Ces éléments posés, on comprend mieux pourquoi François Delapierre a été invité à « On n’est pas couché » : il est ce qu’on appelle médiatiquement une « figure montante », et il est toujours économiquement intéressant d’être « l’émission qui a révélé Machin au grand public ». Pourtant, dans le même temps, François Delapierre reste pour l’instant une « nouvelle tête » pour les médias de grande écoute, si bien qu’à ONPC, il semble qu’ils n’aient pas vraiment su comment le présenter. Pour une fois (et c’est là quelque chose de tout à fait étonnant), l’émission est passée très vite sur les habituelles bêtises du « bras droit de Mélenchon » et du « vous ne regrettez pas le ‘salopard’ ? » pour se concentrer pendant près d’une heure sur le livre de François Delapierre : La Bombe de la dette étudiante. En somme, pendant près d’une heure, on a pratiquement arrêté de parler de la forme de notre discours pour se concentrer sur son fond.

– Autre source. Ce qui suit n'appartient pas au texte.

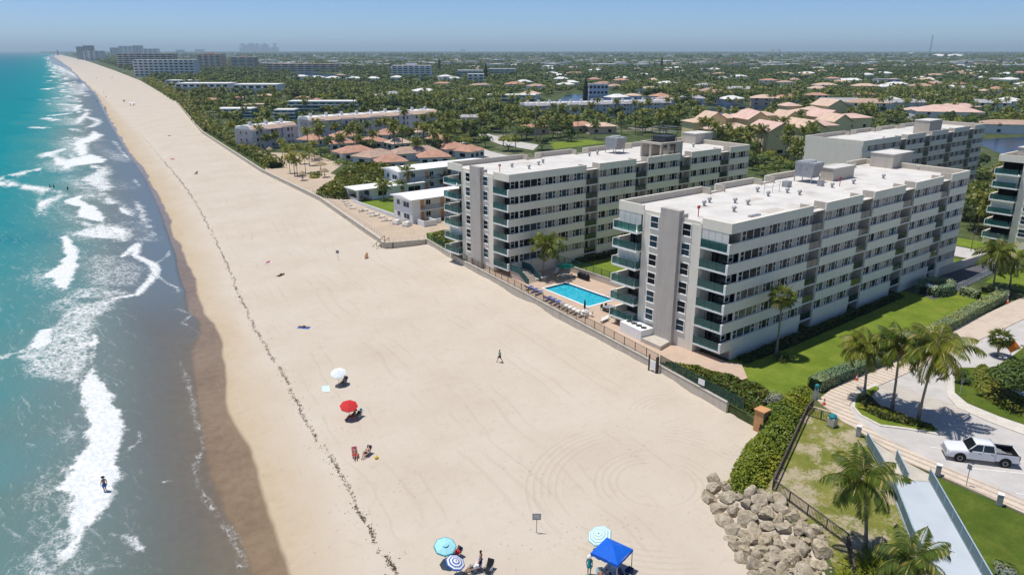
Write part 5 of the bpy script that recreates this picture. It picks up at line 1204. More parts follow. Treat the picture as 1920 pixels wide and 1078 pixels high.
px0, px1 = min(p[0] for p in PILE), max(p[0] for p in PILE); py0, py1 = min(p[1] for p in PILE), max(p[1] for p in PILE); rocks = []; spots = []
for att in range(9000):
    x, y = rk.uniform(px0, px1), rk.uniform(py0, py1)
    if not inside(np.array([x]), np.array([y]), PILE)[0]: continue
    r = rk.choice([.7,.8,.95,1.15]) if att < 1200 else rk.choice([.55,.65,.75]) if att < 3600 else rk.uniform(.26,.45)
    if any((x-a)**2+(y-b)**2 < ((r+c_)*.60)**2 for a, b, c_ in spots): continue
    spots.append((x, y, r)); d = float(seg_d(np.array([x]), np.array([y]), NEARB, False)[0]); ins = inside(np.array([x]), np.array([y]), NEARB+[(70,30),(70,-30)])[0]
    z = G if ins else max(1.05, G-.15-d*.5); de = float(seg_d(np.array([x]), np.array([y]), PILE)[0])
    o = link('boulder', rk.choice(BO), None, (x, y, z+r*.10+min(de, 2.2)*.16*(r > .5)), 0, (r*rk.uniform(1.0,1.35), r*rk.uniform(.85,1.1), r*rk.uniform(.6,.88))); o.rotation_euler = (rk.uniform(-.5,.5), rk.uniform(-.5,.5), rk.uniform(0,6.28))
    tag(o, '', 'boulder', 'limestone boulders of the rock pile'); rocks.append((o, r))
    if len(spots) > 200: break
def rows_label(objs, fmt, band):
    rowsd = {}
    for o, adj in objs:
        p = pr(*o.location); rowsd.setdefault(int(p[1]//band), []).append((p[0], o, adj))
    ks = sorted(rowsd)
    for i, k in enumerate(ks):
        for j, (_, o, adj) in enumerate(sorted(rowsd[k], key=lambda e: e[0])): o['label'] = fmt.format(adj=adj, c='leftmost' if j == 0 else ordn(j+1)+' from left', r='top row' if i == 0 else ordn(i+1)+' row down')
rows_label([(o, 'large' if r > .78 else 'medium' if r > .5 else 'small') for o, r in rocks], '{adj} pitted tan boulder of the rock pile, {c}, {r}', 22)
# small scattered stones
m = MB(); 
for i in range(60):
    x, y = at(rk.uniform(1480,1560), rk.uniform(985,1075), G); r = rk.uniform(.05,.16); m.lathe([(.01,-r*.2),(r,0),(r*.8,r*.5),(.01,r*.75)], 6, (x, y, G+.02))
tag(m.build('gravel', 'limestone'), 'scattered small pale stones on the scrub', kind='stuff')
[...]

Il s’est alors produit quelque chose d’étonnant (qu’on n’a connu récemment qu’au « Médiapart live » qui avait vu Jean-Luc Mélenchon et Pascal Durand débattre sur la VIe République) : on a eu une émission avec un contenu politique de très haut niveau. Sur cette base, un consensus presque général s’est dégagé sur le plateau autour des analyses de François Delapierre sur la dette étudiante : tout le monde s’est trouvé d’accord pour dire que l’éducation ne devait pas être une marchandise et pour affirmer que l’augmentation des frais d’inscription était un scandale qui remettait en cause l’accès du plus grand nombre à l’enseignement supérieur. Sur Twitter aussi, on a pu voir des téléspectateurs apparemment pas sympathisants du Parti de Gauche dire que l’argumentaire déployé par François Delapierre était convaincant. Bref : quand on nous permet de développer nos propositions sans nous couper en nous demandant de nous excuser à propos de ceci ou cela, il se trouve que chacun peut s’apercevoir que nous avons des choses à dire sur de nombreux sujets et que ce que nous disons n’est, au fond, pas si insensé que cela.

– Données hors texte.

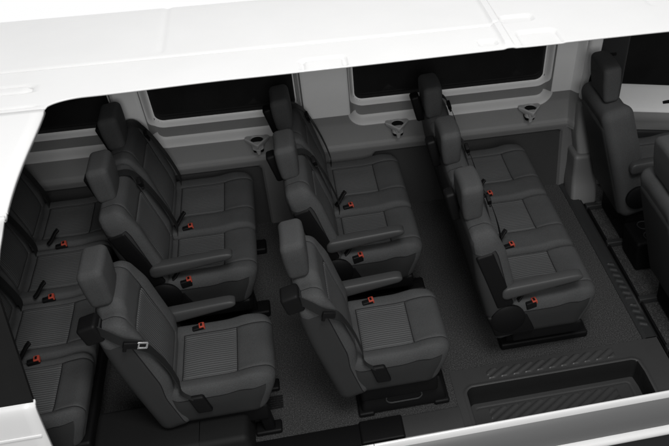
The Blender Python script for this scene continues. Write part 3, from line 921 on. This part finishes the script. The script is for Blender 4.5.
vpart('sill_skirt', extrude([(-.10, -.198), (-.09, -.24), (-.085, -.42), (-.02, -.42), (-.02, -.19)], -1.168, 2.7), 'dark', sill)
# wheel arch box under the rear single seat
def arch(p):
    return Vector((p.x + .05 * ss(.0, .18, p.z) * (1 if p.x < -.7 else -.25), p.y, p.z))
vpart('wheel_arch_cover', sbox(-1.16, -.44, .0, .30, .0, .185, .03, arch, nr=5, step=.06), 'kick')
vpart('underbody_light_block', sbox(-2.3, 2.7, .02, 1.88, -.20, -.13, .01), 'black')  # black slab added to stop light coming up through floor gaps
vpart('floor_edge', sbox(.49, .525, .10, .36, -.13, -.004, .003), 'black'); vpart('floor_edge', sbox(1.50, 1.56, .33, 1.82, -.13, -.004, .003), 'black')
vpart('floor_vent', join(*[sbox(-.385, -.31, .30 + k * .014, .307 + k * .014, .002, .008, .002) for k in range(6)]), 'black')

# ------------------------------------------------------------------ cup console between the front seats
con = thing('console_box', 'black box with cup rings on the cab floor between the front seats', 'console', (1.80, 1.02, -.045))
part('box', sbox(-.09, .12, -.11, .11, .0, .20, .02, warp=lambda p: Vector((p.x * (1 - .12 * ss(.2, 0, p.z)), p.y, p.z))), 'black', con)
for yy in (-.05, .05):
    rg = [(.01 + .036 * math.cos(2 * math.pi * k / 24), yy + .036 * math.sin(2 * math.pi * k / 24), .204) for k in range(25)]
    part('cup_ring', tube(rg, .004, 8, caps=False), 'dark', con)

# ------------------------------------------------------------------ light
w = bpy.data.worlds.new('World'); S.world = w; w.use_nodes = True
nt = w.node_tree; bg = nt.nodes['Background']; bg.inputs['Strength'].default_value = 1.0
tc = nt.nodes.new('ShaderNodeTexCoord'); sz = nt.nodes.new('ShaderNodeSeparateXYZ'); nt.links.new(tc.outputs['Generated'], sz.inputs[0])
# world glow shaped for the light: white backdrop at +y, near side dimmed
wr = ramp(nt, sz.outputs['Y'], [(0.15, (.22, .22, .22)), (0.6, (1, 1, 1))]); nt.links.new(wr.outputs['Color'], bg.inputs['Color'])
def area(name, loc, target, size, power):
    l = bpy.data.lights.new(name, 'AREA'); l.shape = 'DISK'; l.size = size; l.energy = power; l.color = (1, .995, .985)
    o = bpy.data.objects.new(name, l); COL.objects.link(o); o.location = loc
    o.rotation_euler = (Vector(target) - Vector(loc)).to_track_quat('-Z', 'Y').to_euler()
    return o
area('key_softbox', (.6, -2.3, 5.3), (.0, 1.2, .4), 1.8, 185)
area('overhead_softbox', (.5, .3, 5.4), (.1, .6, .4), 2.0, 26)
area('fill_softbox', (.3, -5.5, 4.0), (.1, 1.4, .8), 2.5, 150)

# ------------------------------------------------------------------ camera
import numpy as np
cx, cy, f = 469., 223., 853.
e = math.atan(655 / 853.); psi = math.atan(245 / math.hypot(853, 653))
fw = Vector((math.sin(psi) * math.cos(e), math.cos(psi) * math.cos(e), -math.sin(e)))
cd = bpy.data.cameras.new('camera'); cam = bpy.data.objects.new('camera', cd); COL.objects.link(cam)
cam.location = (-.046, -2.523, 3.182)
cam.rotation_euler = fw.to_track_quat('-Z', 'Y').to_euler()
cd.sensor_width = 36; cd.lens = f / 669 * 36; cd.shift_x = -(cx - 334.5) / 669; cd.clip_end = 100; cd.clip_start = .05
S.camera = cam
S.view_settings.view_transform = 'Standard'; S.view_settings.look = 'None'; S.view_settings.gamma = 1
S.view_settings.exposure = 0
S.render.engine = 'CYCLES'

Bien sûr, certains se disent sans doute qu’il y a une différence notoire de « tempérament » entre François Delapierre et Jean-Luc Mélenchon et que c’est là que se trouve le fond de la question. J’invite ceux-ci à regarder d’un bout à l’autre le Mélenchon calme et posé du « Médiapart live » dont je parlais plus haut ; je les invite, à l’inverse, à regarder un Delapierre remonté comme une pendule à France 24. Dans les deux cas, le dispositif médiatique joue un rôle extrêmement puissant sur le message qui passe ; la différence de « tempérament » n’a donc que bien peu de choses à voir dans tout ceci. D’ailleurs, rapporter ainsi les choses aux personnes plutôt qu’aux formats des émissions est un travers médiatique qui voudrait que le médium soit systématiquement exempté de critiques et que les problèmes se trouvent uniquement du côté des invités plutôt que des présentateurs. La comparaison que j’ai menée ici entre le passage de Jean-Luc Mélenchon à « Touche pas à mon poste » et celui de François Delapierre à « On n’est pas couché » aura, je l’espère, démontré le contraire.